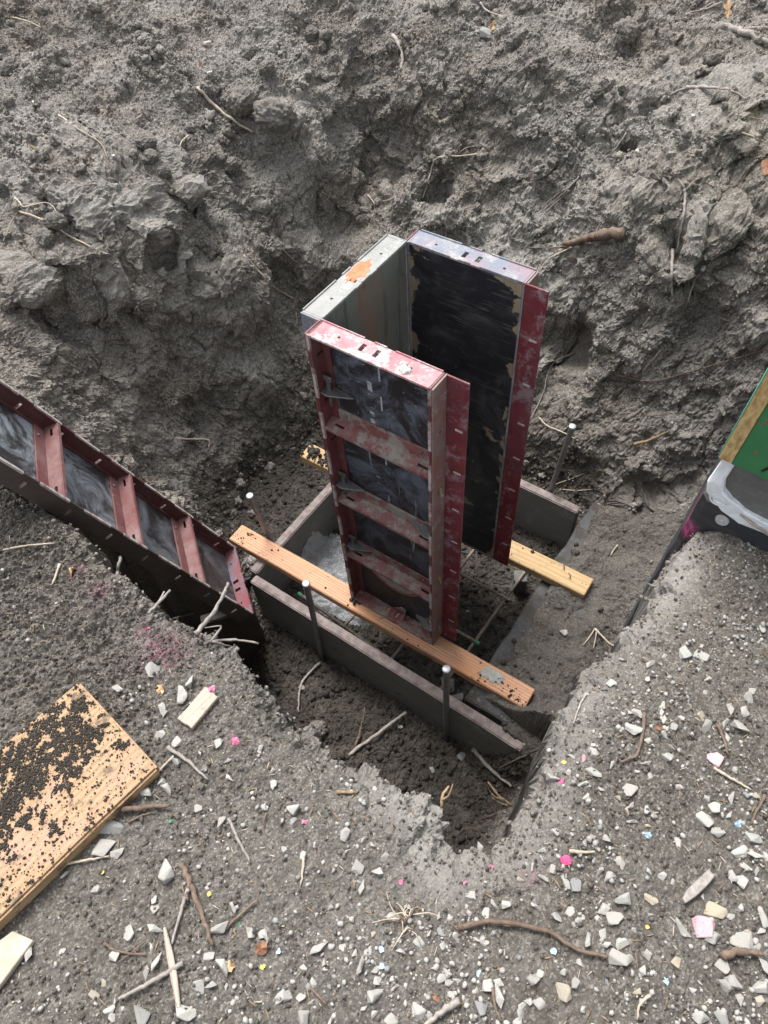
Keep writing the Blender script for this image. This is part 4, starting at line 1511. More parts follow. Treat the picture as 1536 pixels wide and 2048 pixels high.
def stick(name, label, cat, mat, lines, r, free=None, taper=.55, group=None, knob=.12):
    """lines: list of pixel polylines; the first is the stem, others are side shoots (parts)"""
    rng = np.random.default_rng(len(label) * 131 + int(lines[0][0][0]))
    root = None
    for li, ln_ in enumerate(lines):
        L2 = sum(math.dist(ln_[i], ln_[i + 1]) for i in range(len(ln_) - 1))
        n = int(np.clip(L2 / 7, 6, 26))
        px = smooth_line(ln_, n)
        dirs = [ray(*p) for p in px]
        if free is not None:
            t0, t1 = free
            dist = np.linspace(t0, t1, n)
        else:
            dist = []
            for p, d in zip(px, dirs):
                h_, _ = hit(*p)
                dist.append(np.dot(h_ - CAM, CR[2]))
            dist = np.array(dist)
            sm_ = np.convolve(np.pad(dist, 3, 'edge'), np.ones(7) / 7, 'valid')
            dist = np.minimum(dist, np.minimum(sm_, dist)) * .5 + .5 * sm_
            dist = np.minimum(dist, sm_ + .01) - r * 1.3 - .002
        pts = [CAM + d * t_ for d, t_ in zip(dirs, dist)]
        rr = r * (1 if li == 0 else .6)
        pts = [p + rng.normal(size=3) * rr * .16 for p in pts]
        rad = [max(.0006, rr * (1 - (1 - taper) * k / (n - 1)) * (1 + knob * rng.normal())) for k in range(n)]
        b = MB()
        c0 = pts[0] if root is None else np.array(root.location)
        b.tube([p - c0 for p in pts], rad, 7 if rr > .002 else 5)
        o = b.obj(name if root is None else 'side_shoot', mat, root, True)
        if root is None:
            o.location = c0
            root = o
    return tag(root, label, cat, group)


def Z1(x, y):
    return (x / 2, y / 2)


ROOTS = 'roots and twigs on the dug soil'
LIST = [
    ('p', [[(395, 175), (430, 212), (475, 245), (507, 264)]], .0075, 'thick pale root lying straight across the upper left bank'),
    ('p', [[(117, 230), (140, 245), (162, 262), (200, 285), (215, 317)]], .0035, 'thin pale root curving down on the spoil at the upper left'),
    ('p', [[(37, 422), (90, 442), (140, 472), (185, 495)], [(37, 420), (20, 450), (7, 482)]], .0042, 'long straight pale root on the left bank with a side strand to the image edge'),
    ('p', [[(30, 395), (40, 406), (50, 414), (95, 405), (118, 430)]], .0035, 'hooked pale root above the long straight root at the left edge'),
    ('p', [[(487, 510), (520, 545), (550, 575), (587, 597)]], .0050, 'pale root slanting down left of the grey-green panel'),
    ('p', [[(377, 270), (362, 285), (357, 310)]], .0028, 'short bent rootlet below the thick pale root'),
    ('p', [[(65, 202), (76, 217), (82, 232)]], .0035, 'short pale twig on the spoil near the upper left corner'),
    ('p', [[(92, 242), (88, 265), (77, 290)]], .0028, 'short upright rootlet left of the thin curving root'),
    ('t', [[(52, 282), (64, 292), (75, 302)]], .0065, 'small pale wood chip on the upper left spoil'),
    ('b', [[(670, 127), (695, 170), (705, 200)]], .0032, 'thin brown twig on the upper bank above the box'),
    ('p', [[(735, 390), (757, 420)]], .0028, 'short rootlet on the bank above the grey-green panel'),
    ('p', [[(560, 492), (577, 510), (595, 525)]], .0028, 'short curved rootlet right of the slanting pale root'),
    ('p', [[(25, 35), (55, 42), (82, 55)]], .0038, 'pale twig in the extreme upper left corner'),
    ('p', [[(592, 625), (594, 642), (587, 657)]], .0022, 'tiny curled rootlet just left of the box top corner'),
    ('g', [[(785, 70), (803, 95), (805, 120), (800, 140)]], .0095, 'thick curved grey stick on the spoil at the top centre'),
    ('g', [[(960, 5), (975, 22), (1013, 35)]], .0055, 'grey twig at the top edge beside the pale dry leaf'),
    ('p', [[(970, 307), (918, 312), (873, 317), (860, 350), (845, 397)], [(913, 310), (933, 295), (953, 292)]], .0042, 'right-angled pale root hanging on the bank above the black back panel'),
    ('g', [[(1160, 352), (1128, 385), (1080, 425)], [(1150, 366), (1110, 392), (1085, 412)], [(1138, 382), (1090, 425), (1075, 447)]], .0045, 'bundle of grey rootlets on the bank right above the box'),
    ('g', [[(1373, 175), (1418, 175), (1468, 180)], [(1462, 182), (1478, 190), (1495, 200)], [(1378, 176), (1355, 182), (1340, 190)]], .0072, 'pale forked stick lying level at the upper right'),
    ('b', [[(1058, 496), (1108, 495), (1158, 490), (1223, 487)]], .0050, 'dark twig lying along the underside of the broken log'),
    ('b', [[(1133, 515), (1198, 522), (1218, 535), (1245, 535)]], .0045, 'wavy brown twig below the broken log'),
    ('p', [[(1143, 495), (1098, 517), (1080, 540)]], .0030, 'pale rootlet running down from the broken log toward the box'),
    ('g', [[(1370, 377), (1368, 425), (1353, 505)], [(1372, 380), (1388, 362), (1400, 356)], [(1370, 379), (1360, 362), (1356, 357)]], .0055, 'long upright grey root with a frayed top on the right bank'),
    ('g', [[(1345, 500), (1343, 550), (1345, 595)]], .0065, 'thicker grey root stub below the long upright root'),
    ('p', [[(1403, 545), (1390, 560), (1375, 605)]], .0040, 'pale root hanging beside the grey root stub on the right bank'),
    ('b', [[(1393, 197), (1390, 215), (1383, 225)]], .0025, 'tiny dark rootlet below the pale forked stick'),
    ('g', [[(1253, 265), (1240, 285), (1223, 307)]], .0035, 'grey rootlet beside a crack in the right bank'),
    ('b', [[(883, 432), (833, 455), (813, 475)], [(852, 405), (858, 440), (862, 462)]], .0030, 'thin brown root arching just behind the box top'),
    ('p', [[(1483, 265), (1510, 275), (1536, 287)], [(1478, 230), (1510, 236), (1540, 240)]], .0032, 'pair of pale straws at the right edge of the bank'),
    ('g', [[(1443, 5), (1410, 18), (1372, 27)], [(1425, 5), (1400, 20), (1385, 26)]], .0050, 'grey twig pair at the top edge left of the oak leaf'),
    ('g', [[(1443, 50), (1490, 65), (1545, 90)], [(1480, 62), (1510, 55), (1545, 58)]], .0150, 'gnarled thick grey root below the oak leaf'),
    ('b', [[(1238, 751), (1304, 762), (1392, 740), (1545, 695)], [(1400, 738), (1412, 722), (1425, 706)]], .0052, 'long dark bent twig on the bank left of the green wall'),
    ('t', [[(1268, 888), (1300, 880), (1333, 865)]], .0080, 'broken tan twig sticking out of the bank above the footing'),
    ('b', [[(1292, 832), (1322, 830), (1353, 826)]], .0040, 'straight brown twig above the broken tan twig'),
    ('g', [[(1360, 866), (1325, 880), (1312, 895), (1297, 932)]], .0020, 'hair-thin root hanging over the hollow above the footing'),
    ('p', [[(1321, 700), (1305, 720), (1285, 743)]], .0032, 'pale straight rootlet above the long dark bent twig'),
    ('g', [[(1150, 705), (1112, 722), (1096, 745), (1085, 790), (1060, 840)]], .0040, 'long root arching along the right side of the black panel'),
    ('p', [[(1078, 835), (1095, 852), (1120, 862), (1165, 885)]], .0040, 'pale root crossing behind the far right stake'),
    ('p', [[(1107, 970), (1140, 958), (1173, 945)]], .0026, 'lower thin root at the base of the bank beside the far right stake'),
    ('p', [[(1126, 979), (1155, 981), (1186, 979)]], .0024, 'level thin root right of the far stake foot'),
    ('p', [[(1190, 1257), (1215, 1284), (1240, 1297)], [(1190, 1257), (1178, 1275), (1166, 1290)], [(1193, 1262), (1190, 1283), (1186, 1298)]], .0042, 'splayed grey rootlets on the dirt-covered footing'),
    ('b', [[(1243, 1213), (1250, 1225), (1256, 1235)]], .0020, 'tiny twig on the footing near the bank'),
    ('p', [[(1235, 1090), (1226, 1102), (1221, 1112)]], .0030, 'small pale splinter on the dirt-covered footing right of the yellow board'),
    ('g', [[(640, 1325), (608, 1358), (599, 1384), (597, 1425)]], .0055, 'bent grey root in front of the middle stake'),
    ('g', [[(244, 1090), (240, 1120), (235, 1158)]], .0085, 'stubby broken root poking up beside the dark gap under the leaning panel'),
    ('g', [[(388, 1227), (350, 1236), (321, 1245)]], .0040, 'root crossing the dark gap below the leaning panel'),
    ('p', [[(352, 877), (385, 878), (417, 880), (418, 895)]], .0055, 'pale hooked root on the lower left bank above the leaning panel'),
    ('p', [[(0, 1101), (50, 1092), (109, 1086)]], .0030, 'thin pale straw on the near bank at the left edge'),
    ('p', [[(120, 1128), (112, 1150), (103, 1170)]], .0035, 'short pale twig on the near bank below the leaning panel'),
    ('g', [[(945, 1498), (980, 1537), (1023, 1572)]], .0085, 'thick grey root lying in the pit below the right end of the form board'),
    ('b', [[(1086, 1494), (1047, 1513), (996, 1537)]], .0055, 'dark root crossing the broken right end of the form board'),
    ('b', [[(1012, 1619), (985, 1630), (955, 1640)]], .0035, 'brown root across the deepest notch of the pit rim'),
    ('b', [[(916, 1855), (936, 1851), (991, 1843), (1088, 1859), (1155, 1898), (1214, 1915)], [(985, 1843), (1010, 1850), (1040, 1853)]], .0075, 'long curved brown branch lying among the stones'),
    ('g', [[(918, 2000), (885, 2022), (850, 2050)]], .0062, 'pale grey stick at the bottom edge below the long branch'),
    ('b', [[(896, 1843), (920, 1862), (941, 1880)]], .0022, 'thin dark straw left of the long brown branch'),
    ('b', [[(365, 1724), (382, 1775), (409, 1841), (424, 1890)], [(380, 1765), (372, 1790), (376, 1800)]], .0085, 'thick split brown stick on the lower left ground'),
    ('g', [[(367, 1925), (300, 1965), (237, 1998)]], .0050, 'straight pale stick slanting under the flat splinter'),
    ('g', [[(457, 1636), (475, 1676), (500, 1724)]], .0038, 'pale twig standing out left of centre on the level ground'),
    ('g', [[(336, 1494), (380, 1526), (416, 1559)]], .0040, 'blue-grey twig beside the corner of the wide plank'),
    ('b', [[(246, 1618), (290, 1615), (340, 1610)]], .0085, 'short thick brown stick against the side of the wide plank'),
    ('b', [[(257, 1645), (285, 1630), (316, 1624)]], .0030, 'thin twig just below the short thick stick by the plank'),
    ('b', [[(515, 1800), (471, 1837), (449, 1862)]], .0042, 'dark slanting twig right of the split brown stick'),
    ('g', [[(376, 1778), (360, 1830), (343, 1888)]], .0038, 'thin pale twig crossing the split brown stick'),
    ('b', [[(208, 1886), (237, 1903), (292, 1910)], [(292, 1881), (260, 1908), (234, 1925)]], .0042, 'crossed brown twigs on the lower left ground'),
    ('p', [[(113, 1731), (164, 1722), (219, 1712)]], .0030, 'thin root running out from under the wide plank'),
    ('p', [[(347, 1512), (310, 1550), (248, 1614)]], .0026, 'long straw lying along the right corner of the wide plank'),
    ('b', [[(1290, 1425), (1284, 1472), (1272, 1511), (1241, 1523)]], .0055, 'crooked brown root between stones on the right ground'),
    ('b', [[(1434, 1448), (1448, 1480), (1456, 1511)]], .0050, 'dark twig between pale stones at the right'),
    ('p', [[(1428, 1536), (1465, 1558), (1502, 1579)]], .0032, 'pale straw below the large faintly pink stone at the right'),
    ('b', [[(1532, 1589), (1515, 1618), (1502, 1648)]], .0045, 'brown twig at the right edge among stones'),
    ('b', [[(1444, 1913), (1479, 1904), (1528, 1909)]], .0105, 'reddish brown root stub among the largest stones at the lower right'),
    ('p', [[(1139, 1702), (1165, 1704), (1190, 1704)]], .0036, 'short straight pale twig left of the bright pink stone'),
    ('g', [[(1174, 1386), (1158, 1415), (1147, 1448)]], .0030, 'thin grey root on the right bank of the pit'),
    ('p', [[(1300, 1990), (1280, 2010), (1275, 2040)]], .0030, 'small straw at the bottom edge right of centre'),
    ('b', [[(985, 1975), (990, 2010), (1002, 2045)]], .0045, 'brown twig at the bottom edge between stones'),
    ('p', [[(608, 1713), (605, 1745), (601, 1772)]], .0030, 'short tan straw on bare soil at the centre foreground'),
    ('t', [[(673, 1584), (695, 1585), (715, 1584)]], .0038, 'small flat orange-tan splinter below the pit rim'),
    ('b', [[(533, 1625), (528, 1640), (529, 1655)]], .0026, 'tiny upright brown straw left of the blocky pale stone'),
    ('b', [[(622, 1975), (640, 1995), (652, 2010)]], .0036, 'short red-brown twig at the lower centre'),
]
for mk, lines, r, label in LIST:
    cat = 'root' if 'root' in label and 'straw' not in label else ('straw' if 'straw' in label else ('splinter' if 'splinter' in label or 'chip' in label else 'twig'))
    nm = {'root': 'root', 'straw': 'straw', 'splinter': 'wood_splinter', 'twig': 'twig'}[cat]
    stick(nm, label, cat, TW[mk], lines, r * (.72 if mk == 'b' else 1.0), group=ROOTS, knob=.08)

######

■ **Stated task**
Look through the material and copy each line that has "wide".

■ **Exercise solution**
Keep writing the Blender script for this image. This is part 4, starting at line 1511. More parts follow. Treat the picture as 1536 pixels wide and 2048 pixels high.
    ('g', [[(336, 1494), (380, 1526), (416, 1559)]], .0040, 'blue-grey twig beside the corner of the wide plank'),
    ('b', [[(246, 1618), (290, 1615), (340, 1610)]], .0085, 'short thick brown stick against the side of the wide plank'),
    ('p', [[(113, 1731), (164, 1722), (219, 1712)]], .0030, 'thin root running out from under the wide plank'),
    ('p', [[(347, 1512), (310, 1550), (248, 1614)]], .0026, 'long straw lying along the right corner of the wide plank'),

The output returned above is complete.